No local do ato militar estava o ex-comandante do DOI-Codi, Carlos Alberto Brilhante Ustra, acusado pelo Ministério Público Federal pela prática de tortura na época da ditadura.

Os procuradores da República de São Paulo Marlon Alberto Weichert e Eugênia Fávero, autores da ação contra Ustra, defendem que os envolvidos em atos de tortura e morte durante o regime militar devem responder cível e criminalmente. Pelo entendimento deles, esses tipo de crime não podem ser considerados atos políticos e, portanto, perdoados com base na Lei de Anistia de 1979.

PCdoB divulga nota

Em meio a polêmica, a comissão política do PCdoB, reunida na quinta (7) em Brasília, divulgou nota defendendo a punição de agentes do Estado que praticaram torturas e outras violações dos direitos humanos durante o regime militar.

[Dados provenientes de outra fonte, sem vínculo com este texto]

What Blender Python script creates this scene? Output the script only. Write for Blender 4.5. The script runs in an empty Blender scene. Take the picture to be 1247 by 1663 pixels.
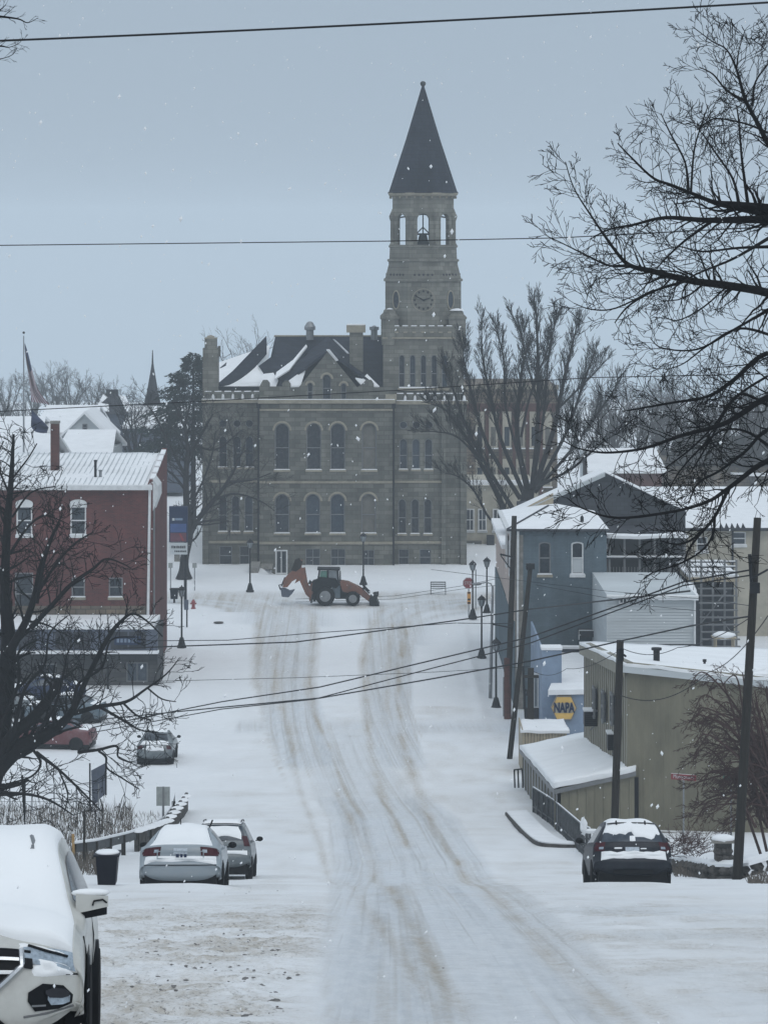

“A punição dos responsáveis por essas atrocidades é um anseio da consciência democrática do país e uma das tarefas inconclusas do processo de redemocratização. A tortura e outros crimes acima nomeados são práticas afrontosas aos mais elementares preceitos da civilização. São condenáveis mesmo pelos tratados internacionais que estabelecem direitos e deveres para as instituições e os indivíduos em tempos de guerra”, dia um trecho da nota.

Lembra que o campo político progressista não tem interesse em cultivar o ódio e ressentimentos. “Quem tem essa atitude são os renitentes do obscurantismo e do golpismo. A presente situação mundial, marcada por ameaças contra os povos e os países, exige que a nação e suas instituições, inclusive as Forças Armadas, estejam coesas em torno da soberania nacional, da democracia e dos direitos de nosso povo”, conclui.